- _Directions_
Leave out the pictures and restate the rest of the data exactly.

- _Data excerpt_

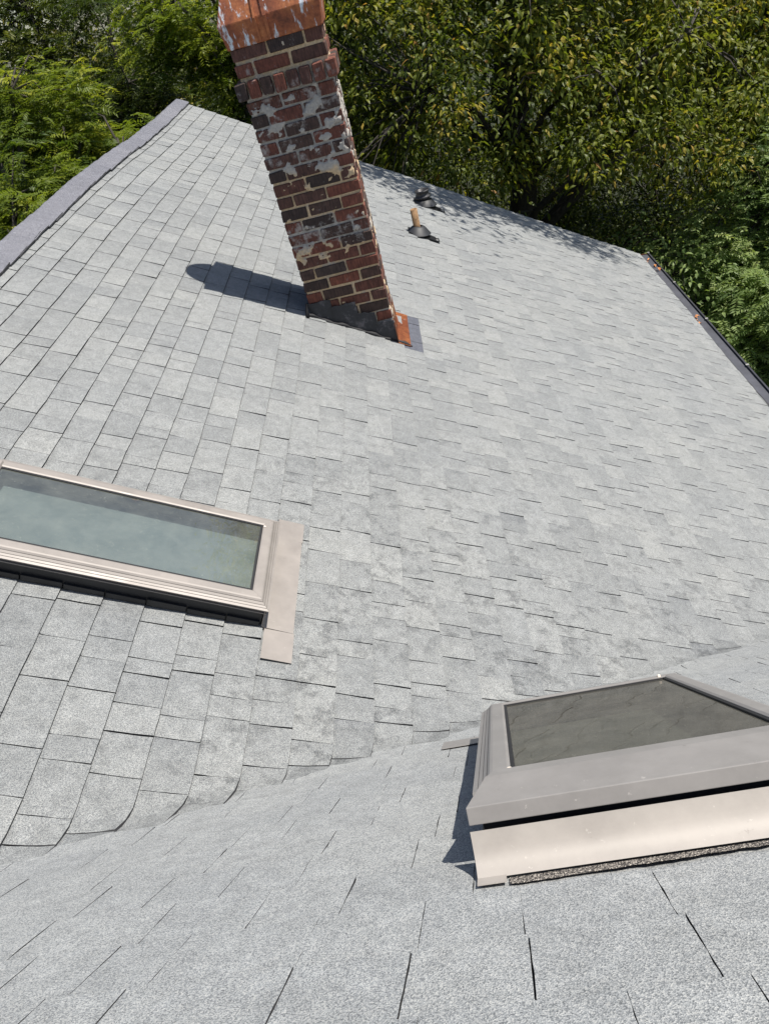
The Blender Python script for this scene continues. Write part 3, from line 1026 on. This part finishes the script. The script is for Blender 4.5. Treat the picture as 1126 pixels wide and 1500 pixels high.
    prof = [(l - 0.010, 0.094), (l - 0.006, 0.024), (l + 0.004, 0.0165), (l + 0.115, 0.0125), (l + 0.115, 0.0105), (l + 0.002, 0.0125), (l - 0.009, 0.020), (l - 0.0125, 0.094)]
    prism_bm(bm, prof, 0.0, w, lambda u, z_, t: P(t, u, z_))
    part('sill_flashing', bm, clad_side)
    for s0, s1 in ((-0.145, -0.001), (w + 0.001, w + 0.13)):
        bm = bmesh.new()
        box_bm(bm, (s0, l + 0.004, 0.0105), (s1, l + 0.118, 0.0125), lambda p: P(p.x, p.y, p.z))
        part('sill_corner_flashing', bm, clad_side)
    for s0, s1 in ((0.004, 0.0145), (w - 0.0145, w - 0.004)):
        t = 0.06
        while t < l - 0.06:
            bm = bmesh.new()
            box_bm(bm, (s0, t, 0.0085), (s1, min(t + 0.139, l - 0.02), 0.030 + RNG.uniform(0, 0.008)), lambda p: P(p.x, p.y, p.z))
            part('side_flashing', bm, M['black'])
            t += 0.1443
    # pale screw clips at the corners of the glass
    for s, t in ((g0 - 0.006, gt0 - 0.004), (g1 - 0.02, gt1 + 0.004)):
        bm = bmesh.new()
        box_bm(bm, (s, t, 0.119), (s + 0.009, t + 0.008, 0.130), lambda p: P(p.x, p.y, p.z))
        part('clip', bm, M['clip'], bevel=0.003)
    return root

sk1 = skylight('skylight with pale blue green glass at the left edge, below the ridge', lambda s, t, up: pt_r(SK1[0] + t, SK1[2] + s, up), SK1[3] - SK1[2], SK1[1] - SK1[0], M['tan'], M['tan'], M['glass'], M['shade'], M['apron'], 'skylights set in the roof', M['olive'])
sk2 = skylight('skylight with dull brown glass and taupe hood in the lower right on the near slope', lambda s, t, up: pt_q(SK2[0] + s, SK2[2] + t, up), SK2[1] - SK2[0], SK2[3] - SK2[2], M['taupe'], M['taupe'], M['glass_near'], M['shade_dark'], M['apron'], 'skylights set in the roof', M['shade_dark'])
# worn dark strip of shingle above the near skylight
V, F = [], []
xs = np.linspace(-0.058, 0.56, 60)
for k, x in enumerate(xs):
    V.append(tuple(pt_q(x, SK2[2] - 0.049, 0.0065)))
    V.append(tuple(pt_q(x, SK2[2] - 0.078 + 0.012 * (x / 0.4) + RNG.gauss(0, 0.0012), 0.0072)))
for k in range(59):
    F.append((2 * k, 2 * k + 1, 2 * k + 3, 2 * k + 2))
o = np_obj('worn_shingle_strip', V, F, M['strip'], attrs={'tone': np.full(len(V), 0.6), 'stain': np.zeros(len(V))})
under(o, slope_near)
o['label'] = 'dark worn strip of shingle above the near skylight'

# ------------------------------------------------------------------ vent pipes
def lathe(prof, seg, org, axis=Vector((0, 0, 1))):
    q_ = axis.to_track_quat('Z', 'Y').to_matrix()
    V, F = [], []
    for r_, z_ in prof:
        for k in range(seg):
            t = 2 * math.pi * k / seg
            V.append(tuple(Vector(org) + q_ @ Vector((r_ * math.cos(t), r_ * math.sin(t), z_))))
    for i_ in range(len(prof) - 1):
        for k in range(seg):
            k2 = (k + 1) % seg
            F.append((i_ * seg + k, i_ * seg + k2, (i_ + 1) * seg + k2, (i_ + 1) * seg + k))
    return V, F
NR = Vector((SP, 0, CP))
def vent(label, a, b, boot, pipe, pmat, flange):
    o_ = pt_r(a, b, 0.010)
    root = empty('vent_pipe', tuple(o_), label=label, cat='vent pipe', group='vent pipes near the far rake')
    bpy.context.view_layer.update()
    V, F = lathe(boot, 20, o_, (NR + Vector((0, 0, 1.2))).normalized())
    under(np_obj('rubber_boot', V, F, M['rubber'], smooth=True), root)
    V, F = lathe(pipe, 20, o_ + Vector((0, 0, 0.02)))
    under(np_obj('pipe', V, F, pmat, smooth=True), root)
    bm = bmesh.new()
    fa0, fa1, fb, lift = flange
    n = 6
    top = []
    for i_ in range(n + 1):
        u = i_ / n
        aa_ = a + fa0 + (fa1 - fa0) * u
        wdt = fb * (1.0 - 0.25 * u)
        top.append([bm.verts.new(pt_r(aa_, b + s * wdt - 0.05 * u * u, 0.012 + lift * u * u * (1.0 if s < 0 else 0.4))) for s in (-1, 0, 1)])
    for i_ in range(n):
        for k in range(2):
            bm.faces.new((top[i_][k], top[i_ + 1][k], top[i_ + 1][k + 1], top[i_][k + 1]))
    bmesh.ops.solidify(bm, geom=list(bm.faces), thickness=0.004)
    under(bm_obj('flange', bm, M['rubber']), root)
    for s in (-0.5, 0.5):
        p = pt_r(a + fa1 - 0.03, b + s * fb * 0.75 - 0.045, 0.012 + lift * 0.8 + 0.004)
        V, F = lathe([(0.0, 0.004), (0.012, 0.003), (0.014, 0.0)], 8, p, NR)
        under(np_obj('nail_head', V, F, M['steel']), root)
    return root
vent('wide black vent pipe with collar, nearest the far rake in tree shade', 0.705 * H, 4.505 * H, [(0.15, 0.0), (0.145, 0.008), (0.10, 0.055), (0.085, 0.062)], [(0.078, 0.0), (0.078, 0.055), (0.098, 0.06), (0.098, 0.078), (0.076, 0.082), (0.076, 0.125), (0.086, 0.128), (0.086, 0.143), (0.066, 0.143), (0.062, 0.05), (0.0, 0.05)], M['pipe_iron'], (-0.13, 0.25, 0.12, 0.006))
vent('thin rusty brown vent pipe in a black rubber boot, nearer the chimney', 0.622 * H, 3.862 * H, [(0.135, 0.0), (0.13, 0.006), (0.075, 0.06), (0.066, 0.066), (0.042, 0.072)], [(0.036, 0.0), (0.036, 0.225), (0.031, 0.225), (0.030, 0.12), (0.0, 0.12)], M['rust_pipe'], (-0.11, 0.23, 0.10, 0.006))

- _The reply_
The Blender Python script for this scene continues. Write part 3, from line 1026 on. This part finishes the script. The script is for Blender 4.5. Treat the picture as 1126 pixels wide and 1500 pixels high.
    prof = [(l - 0.010, 0.094), (l - 0.006, 0.024), (l + 0.004, 0.0165), (l + 0.115, 0.0125), (l + 0.115, 0.0105), (l + 0.002, 0.0125), (l - 0.009, 0.020), (l - 0.0125, 0.094)]
    prism_bm(bm, prof, 0.0, w, lambda u, z_, t: P(t, u, z_))
    part('sill_flashing', bm, clad_side)
    for s0, s1 in ((-0.145, -0.001), (w + 0.001, w + 0.13)):
        bm = bmesh.new()
        box_bm(bm, (s0, l + 0.004, 0.0105), (s1, l + 0.118, 0.0125), lambda p: P(p.x, p.y, p.z))
        part('sill_corner_flashing', bm, clad_side)
    for s0, s1 in ((0.004, 0.0145), (w - 0.0145, w - 0.004)):
        t = 0.06
        while t < l - 0.06:
            bm = bmesh.new()
            box_bm(bm, (s0, t, 0.0085), (s1, min(t + 0.139, l - 0.02), 0.030 + RNG.uniform(0, 0.008)), lambda p: P(p.x, p.y, p.z))
            part('side_flashing', bm, M['black'])
            t += 0.1443
    # pale screw clips at the corners of the glass
    for s, t in ((g0 - 0.006, gt0 - 0.004), (g1 - 0.02, gt1 + 0.004)):
        bm = bmesh.new()
        box_bm(bm, (s, t, 0.119), (s + 0.009, t + 0.008, 0.130), lambda p: P(p.x, p.y, p.z))
        part('clip', bm, M['clip'], bevel=0.003)
    return root

sk1 = skylight('skylight with pale blue green glass at the left edge, below the ridge', lambda s, t, up: pt_r(SK1[0] + t, SK1[2] + s, up), SK1[3] - SK1[2], SK1[1] - SK1[0], M['tan'], M['tan'], M['glass'], M['shade'], M['apron'], 'skylights set in the roof', M['olive'])
sk2 = skylight('skylight with dull brown glass and taupe hood in the lower right on the near slope', lambda s, t, up: pt_q(SK2[0] + s, SK2[2] + t, up), SK2[1] - SK2[0], SK2[3] - SK2[2], M['taupe'], M['taupe'], M['glass_near'], M['shade_dark'], M['apron'], 'skylights set in the roof', M['shade_dark'])
# worn dark strip of shingle above the near skylight
V, F = [], []
xs = np.linspace(-0.058, 0.56, 60)
for k, x in enumerate(xs):
    V.append(tuple(pt_q(x, SK2[2] - 0.049, 0.0065)))
    V.append(tuple(pt_q(x, SK2[2] - 0.078 + 0.012 * (x / 0.4) + RNG.gauss(0, 0.0012), 0.0072)))
for k in range(59):
    F.append((2 * k, 2 * k + 1, 2 * k + 3, 2 * k + 2))
o = np_obj('worn_shingle_strip', V, F, M['strip'], attrs={'tone': np.full(len(V), 0.6), 'stain': np.zeros(len(V))})
under(o, slope_near)
o['label'] = 'dark worn strip of shingle above the near skylight'

# ------------------------------------------------------------------ vent pipes
def lathe(prof, seg, org, axis=Vector((0, 0, 1))):
    q_ = axis.to_track_quat('Z', 'Y').to_matrix()
    V, F = [], []
    for r_, z_ in prof:
        for k in range(seg):
            t = 2 * math.pi * k / seg
            V.append(tuple(Vector(org) + q_ @ Vector((r_ * math.cos(t), r_ * math.sin(t), z_))))
    for i_ in range(len(prof) - 1):
        for k in range(seg):
            k2 = (k + 1) % seg
            F.append((i_ * seg + k, i_ * seg + k2, (i_ + 1) * seg + k2, (i_ + 1) * seg + k))
    return V, F
NR = Vector((SP, 0, CP))
def vent(label, a, b, boot, pipe, pmat, flange):
    o_ = pt_r(a, b, 0.010)
    root = empty('vent_pipe', tuple(o_), label=label, cat='vent pipe', group='vent pipes near the far rake')
    bpy.context.view_layer.update()
    V, F = lathe(boot, 20, o_, (NR + Vector((0, 0, 1.2))).normalized())
    under(np_obj('rubber_boot', V, F, M['rubber'], smooth=True), root)
    V, F = lathe(pipe, 20, o_ + Vector((0, 0, 0.02)))
    under(np_obj('pipe', V, F, pmat, smooth=True), root)
    bm = bmesh.new()
    fa0, fa1, fb, lift = flange
    n = 6
    top = []
    for i_ in range(n + 1):
        u = i_ / n
        aa_ = a + fa0 + (fa1 - fa0) * u
        wdt = fb * (1.0 - 0.25 * u)
        top.append([bm.verts.new(pt_r(aa_, b + s * wdt - 0.05 * u * u, 0.012 + lift * u * u * (1.0 if s < 0 else 0.4))) for s in (-1, 0, 1)])
    for i_ in range(n):
        for k in range(2):
            bm.faces.new((top[i_][k], top[i_ + 1][k], top[i_ + 1][k + 1], top[i_][k + 1]))
    bmesh.ops.solidify(bm, geom=list(bm.faces), thickness=0.004)
    under(bm_obj('flange', bm, M['rubber']), root)
    for s in (-0.5, 0.5):
        p = pt_r(a + fa1 - 0.03, b + s * fb * 0.75 - 0.045, 0.012 + lift * 0.8 + 0.004)
        V, F = lathe([(0.0, 0.004), (0.012, 0.003), (0.014, 0.0)], 8, p, NR)
        under(np_obj('nail_head', V, F, M['steel']), root)
    return root
vent('wide black vent pipe with collar, nearest the far rake in tree shade', 0.705 * H, 4.505 * H, [(0.15, 0.0), (0.145, 0.008), (0.10, 0.055), (0.085, 0.062)], [(0.078, 0.0), (0.078, 0.055), (0.098, 0.06), (0.098, 0.078), (0.076, 0.082), (0.076, 0.125), (0.086, 0.128), (0.086, 0.143), (0.066, 0.143), (0.062, 0.05), (0.0, 0.05)], M['pipe_iron'], (-0.13, 0.25, 0.12, 0.006))
vent('thin rusty brown vent pipe in a black rubber boot, nearer the chimney', 0.622 * H, 3.862 * H, [(0.135, 0.0), (0.13, 0.006), (0.075, 0.06), (0.066, 0.066), (0.042, 0.072)], [(0.036, 0.0), (0.036, 0.225), (0.031, 0.225), (0.030, 0.12), (0.0, 0.12)], M['rust_pipe'], (-0.11, 0.23, 0.10, 0.006))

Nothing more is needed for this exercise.